The NZ Reserve Bank has published a consultation paper about proposed changes to the rules that banks must follow for high-LVR mortgage loans.
The proposals were announced in the Reserve Bank’s Financial Stability Report released on 13 May 2015. They would mean investors in Auckland property would generally need a 30 percent deposit if they’re borrowing for a property, while home buyers outside Auckland would see increased availability of high-LVR mortgages.
The specific proposals are to:
- Restrict property investment residential mortgage loans in the Auckland region at LVRs of greater than 70 percent to 2 percent of total property investment residential mortgage commitments in Auckland.
- Retain the existing speed limit of 10 percent for other residential mortgage lending, as a proportion of total non-property investment residential mortgage commitments, in the Auckland region at LVRs above 80 percent.
- Increase the speed limit on residential mortgage lending at LVRs above 80 percent outside of Auckland to 15 percent of residential mortgage commitments outside Auckland.
A number of loan categories are exempted from LVR speed limits, and these exemptions will be retained under the proposed policy changes.
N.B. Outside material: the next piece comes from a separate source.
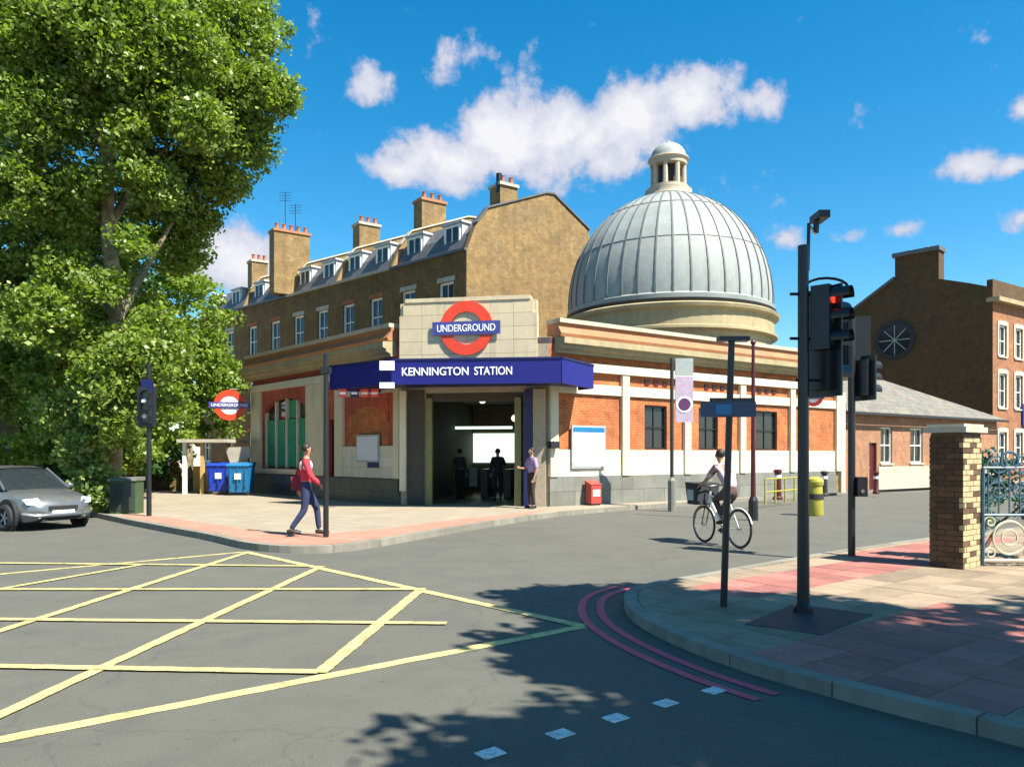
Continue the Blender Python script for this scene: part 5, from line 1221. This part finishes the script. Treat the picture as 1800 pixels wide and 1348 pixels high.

Specifically, loans that are made as part of Housing New Zealand’s Welcome Home Loan scheme, and loans that are made for the purpose of refinancing an existing mortgage loan, moving house (without increasing borrowing amount), bridging finance or constructing a new dwelling will continue to be exempt from the policy.
The paper also offers further evidence on the different risk profiles of investment versus owner occupied loans in a down turn, including data from experiences in Ireland.
“Residential property investment loans appear to have relatively low default rates during normal economic circumstances. However, the Reserve Bank has looked at evidence from extreme housing downturns during the GFC, and this clearly indicates that default rates can be higher for investor loans than for owner occupiers in severe downturns. For example, as shown in table 1, forecast loss rates on Irish mortgages were nearly twice as high for investors as for owner-occupiers. Similarly, actual arrears rates were about twice as high for investor loans (29.4 percent) than for owner occupied loans (14.8 percent) as at December 2014. Furthermore, studies which have separately estimated default rates by LVR for investor loans and owner occupier loans suggest that investor loans are substantially riskier at any given LVR. The data shows an estimate of default rate based on current LVR. For example, if a loan was initially written at a 70 percent LVR and then prices fell 30 percent, the loan would appear in the chart below as LTV=100. This would have a mildly increased rate of default compared to a low-LVR loan for an owner occupier. But for an investor, the rate of default would be higher, and would have increased more sharply as a result of a given decline in house prices.”
Note: PDH is principal dwelling house, BTL is buy to let. LTV (loan to value ratio) is conceptually the same as LVR, but this dataset uses the current LTV (after the sharp falls in house prices) rather than origination LTV.
The consultation will run until 13 July. The Reserve Bank expects to publish a summary of submissions and final policy position in August, with revised rules taking effect from 1 October.
The Reserve Bank proposes that the policy changes take effect from 1 October 2015. This relatively long notice period is to allow banks to make the necessary systems changes in order to properly classify new lending. There is a risk that a notice period of this length could lead to some Auckland property investors rushing in to beat the policy changes. However, our expectation is that banks will observe the spirit of the proposed restrictions, and will act to curtail lending at LVRs of above 70 percent to Auckland property investors well in advance of 1 October.
Currently, compliance with the LVR policy is measured over a three-month rolling window for banks with monthly lending of over $100m, and over a six-month rolling window for banks with monthly lending of less than $100m. At the time that LVR restrictions were first introduced, all banks were provided with an initial six-month measurement period. This was done to accommodate outstanding pre-approved loans, and recognised the relatively short notice period provided. A longer first measurement period does not appear to be warranted for this change to the restriction, given more than four months’ notice of an intention to change the restriction. Further, the low speed limit for Auckland property investment mortgage lending does not provide much scope to smooth lending over a longer measurement period.